Objective: Transcribe the listing verbatim. Do not carry over any pictures.

Collected material:
━━━━

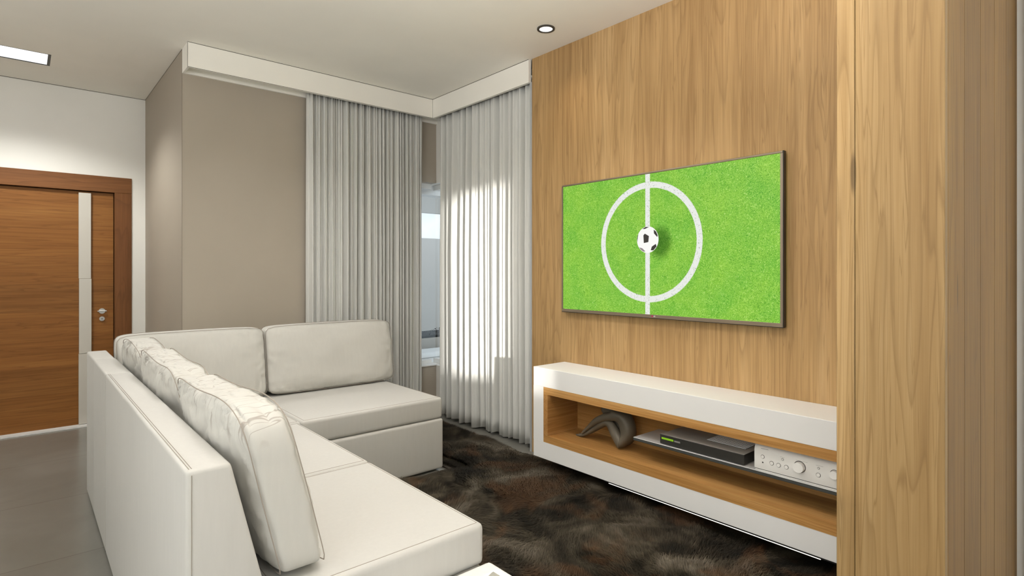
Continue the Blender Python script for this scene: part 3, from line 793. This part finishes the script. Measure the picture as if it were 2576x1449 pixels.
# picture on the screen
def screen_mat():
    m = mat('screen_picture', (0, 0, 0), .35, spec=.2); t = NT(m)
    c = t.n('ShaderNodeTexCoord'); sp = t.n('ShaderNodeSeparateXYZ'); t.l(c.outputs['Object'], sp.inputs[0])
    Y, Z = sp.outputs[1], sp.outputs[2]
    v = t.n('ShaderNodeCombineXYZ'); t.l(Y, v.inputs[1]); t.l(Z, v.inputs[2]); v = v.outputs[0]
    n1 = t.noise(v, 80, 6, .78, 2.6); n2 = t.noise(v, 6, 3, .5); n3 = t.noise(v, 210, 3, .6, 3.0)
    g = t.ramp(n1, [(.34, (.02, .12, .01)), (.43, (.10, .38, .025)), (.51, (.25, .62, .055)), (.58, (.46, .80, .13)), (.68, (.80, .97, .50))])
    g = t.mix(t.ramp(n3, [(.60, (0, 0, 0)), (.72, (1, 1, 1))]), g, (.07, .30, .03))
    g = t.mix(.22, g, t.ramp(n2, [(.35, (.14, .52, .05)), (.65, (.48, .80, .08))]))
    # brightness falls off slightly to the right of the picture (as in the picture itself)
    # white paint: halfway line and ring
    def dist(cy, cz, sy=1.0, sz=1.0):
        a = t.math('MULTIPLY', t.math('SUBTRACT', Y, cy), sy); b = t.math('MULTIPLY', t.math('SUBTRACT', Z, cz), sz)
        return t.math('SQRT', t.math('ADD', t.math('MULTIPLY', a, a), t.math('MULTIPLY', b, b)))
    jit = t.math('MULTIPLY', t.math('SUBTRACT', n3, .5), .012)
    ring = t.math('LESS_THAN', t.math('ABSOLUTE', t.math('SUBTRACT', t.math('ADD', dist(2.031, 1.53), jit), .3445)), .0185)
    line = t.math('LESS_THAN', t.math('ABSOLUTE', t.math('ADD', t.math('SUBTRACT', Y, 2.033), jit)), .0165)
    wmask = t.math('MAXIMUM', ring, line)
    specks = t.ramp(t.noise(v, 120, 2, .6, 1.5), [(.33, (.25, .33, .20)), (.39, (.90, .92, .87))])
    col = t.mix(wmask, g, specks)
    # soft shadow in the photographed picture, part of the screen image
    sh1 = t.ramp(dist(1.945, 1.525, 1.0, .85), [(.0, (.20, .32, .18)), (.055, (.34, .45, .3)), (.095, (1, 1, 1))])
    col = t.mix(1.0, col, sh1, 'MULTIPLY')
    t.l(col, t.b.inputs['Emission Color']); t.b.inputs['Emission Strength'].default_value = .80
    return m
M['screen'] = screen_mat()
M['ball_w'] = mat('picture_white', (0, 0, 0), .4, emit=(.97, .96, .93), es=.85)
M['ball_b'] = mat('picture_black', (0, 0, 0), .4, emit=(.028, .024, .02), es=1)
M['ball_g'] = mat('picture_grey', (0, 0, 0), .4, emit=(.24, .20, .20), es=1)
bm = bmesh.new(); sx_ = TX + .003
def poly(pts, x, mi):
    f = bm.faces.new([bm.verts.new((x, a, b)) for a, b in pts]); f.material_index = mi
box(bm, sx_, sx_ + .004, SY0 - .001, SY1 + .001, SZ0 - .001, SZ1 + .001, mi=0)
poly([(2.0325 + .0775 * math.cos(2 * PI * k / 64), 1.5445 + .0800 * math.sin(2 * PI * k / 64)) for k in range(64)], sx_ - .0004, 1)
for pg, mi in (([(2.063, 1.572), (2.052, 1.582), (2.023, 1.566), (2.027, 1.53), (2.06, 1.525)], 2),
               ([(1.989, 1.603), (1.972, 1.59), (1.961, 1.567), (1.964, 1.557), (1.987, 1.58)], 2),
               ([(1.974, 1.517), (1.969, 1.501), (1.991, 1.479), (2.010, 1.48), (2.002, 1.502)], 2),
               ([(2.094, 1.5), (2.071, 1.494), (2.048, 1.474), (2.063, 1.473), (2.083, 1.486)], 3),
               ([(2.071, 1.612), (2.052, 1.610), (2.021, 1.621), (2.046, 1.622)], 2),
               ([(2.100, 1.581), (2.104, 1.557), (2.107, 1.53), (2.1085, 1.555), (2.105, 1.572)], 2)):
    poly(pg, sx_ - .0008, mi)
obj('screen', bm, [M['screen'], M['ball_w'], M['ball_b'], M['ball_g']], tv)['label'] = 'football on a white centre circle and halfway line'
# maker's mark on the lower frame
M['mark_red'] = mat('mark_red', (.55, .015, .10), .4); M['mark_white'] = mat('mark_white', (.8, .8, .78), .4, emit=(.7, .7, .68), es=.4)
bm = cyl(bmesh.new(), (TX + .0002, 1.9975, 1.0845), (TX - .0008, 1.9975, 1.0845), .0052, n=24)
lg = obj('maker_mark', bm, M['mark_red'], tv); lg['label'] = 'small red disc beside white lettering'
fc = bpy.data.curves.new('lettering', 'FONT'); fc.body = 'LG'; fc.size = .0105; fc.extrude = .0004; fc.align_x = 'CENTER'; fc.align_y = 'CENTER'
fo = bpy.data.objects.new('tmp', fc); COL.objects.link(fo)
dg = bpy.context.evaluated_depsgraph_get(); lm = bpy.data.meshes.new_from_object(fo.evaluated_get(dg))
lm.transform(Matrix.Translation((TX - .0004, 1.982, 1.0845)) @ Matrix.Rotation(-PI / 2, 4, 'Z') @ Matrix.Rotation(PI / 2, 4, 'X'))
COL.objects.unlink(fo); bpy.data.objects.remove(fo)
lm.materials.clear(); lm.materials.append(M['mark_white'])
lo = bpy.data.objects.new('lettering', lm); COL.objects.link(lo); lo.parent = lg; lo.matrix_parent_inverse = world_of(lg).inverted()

━━━━

Output for this task:
Continue the Blender Python script for this scene: part 3, from line 793. This part finishes the script. Measure the picture as if it were 2576x1449 pixels.
# picture on the screen
def screen_mat():
    m = mat('screen_picture', (0, 0, 0), .35, spec=.2); t = NT(m)
    c = t.n('ShaderNodeTexCoord'); sp = t.n('ShaderNodeSeparateXYZ'); t.l(c.outputs['Object'], sp.inputs[0])
    Y, Z = sp.outputs[1], sp.outputs[2]
    v = t.n('ShaderNodeCombineXYZ'); t.l(Y, v.inputs[1]); t.l(Z, v.inputs[2]); v = v.outputs[0]
    n1 = t.noise(v, 80, 6, .78, 2.6); n2 = t.noise(v, 6, 3, .5); n3 = t.noise(v, 210, 3, .6, 3.0)
    g = t.ramp(n1, [(.34, (.02, .12, .01)), (.43, (.10, .38, .025)), (.51, (.25, .62, .055)), (.58, (.46, .80, .13)), (.68, (.80, .97, .50))])
    g = t.mix(t.ramp(n3, [(.60, (0, 0, 0)), (.72, (1, 1, 1))]), g, (.07, .30, .03))
    g = t.mix(.22, g, t.ramp(n2, [(.35, (.14, .52, .05)), (.65, (.48, .80, .08))]))
    # brightness falls off slightly to the right of the picture (as in the picture itself)
    # white paint: halfway line and ring
    def dist(cy, cz, sy=1.0, sz=1.0):
        a = t.math('MULTIPLY', t.math('SUBTRACT', Y, cy), sy); b = t.math('MULTIPLY', t.math('SUBTRACT', Z, cz), sz)
        return t.math('SQRT', t.math('ADD', t.math('MULTIPLY', a, a), t.math('MULTIPLY', b, b)))
    jit = t.math('MULTIPLY', t.math('SUBTRACT', n3, .5), .012)
    ring = t.math('LESS_THAN', t.math('ABSOLUTE', t.math('SUBTRACT', t.math('ADD', dist(2.031, 1.53), jit), .3445)), .0185)
    line = t.math('LESS_THAN', t.math('ABSOLUTE', t.math('ADD', t.math('SUBTRACT', Y, 2.033), jit)), .0165)
    wmask = t.math('MAXIMUM', ring, line)
    specks = t.ramp(t.noise(v, 120, 2, .6, 1.5), [(.33, (.25, .33, .20)), (.39, (.90, .92, .87))])
    col = t.mix(wmask, g, specks)
    # soft shadow in the photographed picture, part of the screen image
    sh1 = t.ramp(dist(1.945, 1.525, 1.0, .85), [(.0, (.20, .32, .18)), (.055, (.34, .45, .3)), (.095, (1, 1, 1))])
    col = t.mix(1.0, col, sh1, 'MULTIPLY')
    t.l(col, t.b.inputs['Emission Color']); t.b.inputs['Emission Strength'].default_value = .80
    return m
M['screen'] = screen_mat()
M['ball_w'] = mat('picture_white', (0, 0, 0), .4, emit=(.97, .96, .93), es=.85)
M['ball_b'] = mat('picture_black', (0, 0, 0), .4, emit=(.028, .024, .02), es=1)
M['ball_g'] = mat('picture_grey', (0, 0, 0), .4, emit=(.24, .20, .20), es=1)
bm = bmesh.new(); sx_ = TX + .003
def poly(pts, x, mi):
    f = bm.faces.new([bm.verts.new((x, a, b)) for a, b in pts]); f.material_index = mi
box(bm, sx_, sx_ + .004, SY0 - .001, SY1 + .001, SZ0 - .001, SZ1 + .001, mi=0)
poly([(2.0325 + .0775 * math.cos(2 * PI * k / 64), 1.5445 + .0800 * math.sin(2 * PI * k / 64)) for k in range(64)], sx_ - .0004, 1)
for pg, mi in (([(2.063, 1.572), (2.052, 1.582), (2.023, 1.566), (2.027, 1.53), (2.06, 1.525)], 2),
               ([(1.989, 1.603), (1.972, 1.59), (1.961, 1.567), (1.964, 1.557), (1.987, 1.58)], 2),
               ([(1.974, 1.517), (1.969, 1.501), (1.991, 1.479), (2.010, 1.48), (2.002, 1.502)], 2),
               ([(2.094, 1.5), (2.071, 1.494), (2.048, 1.474), (2.063, 1.473), (2.083, 1.486)], 3),
               ([(2.071, 1.612), (2.052, 1.610), (2.021, 1.621), (2.046, 1.622)], 2),
               ([(2.100, 1.581), (2.104, 1.557), (2.107, 1.53), (2.1085, 1.555), (2.105, 1.572)], 2)):
    poly(pg, sx_ - .0008, mi)
obj('screen', bm, [M['screen'], M['ball_w'], M['ball_b'], M['ball_g']], tv)['label'] = 'football on a white centre circle and halfway line'
# maker's mark on the lower frame
M['mark_red'] = mat('mark_red', (.55, .015, .10), .4); M['mark_white'] = mat('mark_white', (.8, .8, .78), .4, emit=(.7, .7, .68), es=.4)
bm = cyl(bmesh.new(), (TX + .0002, 1.9975, 1.0845), (TX - .0008, 1.9975, 1.0845), .0052, n=24)
lg = obj('maker_mark', bm, M['mark_red'], tv); lg['label'] = 'small red disc beside white lettering'
fc = bpy.data.curves.new('lettering', 'FONT'); fc.body = 'LG'; fc.size = .0105; fc.extrude = .0004; fc.align_x = 'CENTER'; fc.align_y = 'CENTER'
fo = bpy.data.objects.new('tmp', fc); COL.objects.link(fo)
dg = bpy.context.evaluated_depsgraph_get(); lm = bpy.data.meshes.new_from_object(fo.evaluated_get(dg))
lm.transform(Matrix.Translation((TX - .0004, 1.982, 1.0845)) @ Matrix.Rotation(-PI / 2, 4, 'Z') @ Matrix.Rotation(PI / 2, 4, 'X'))
COL.objects.unlink(fo); bpy.data.objects.remove(fo)
lm.materials.clear(); lm.materials.append(M['mark_white'])
lo = bpy.data.objects.new('lettering', lm); COL.objects.link(lo); lo.parent = lg; lo.matrix_parent_inverse = world_of(lg).inverted()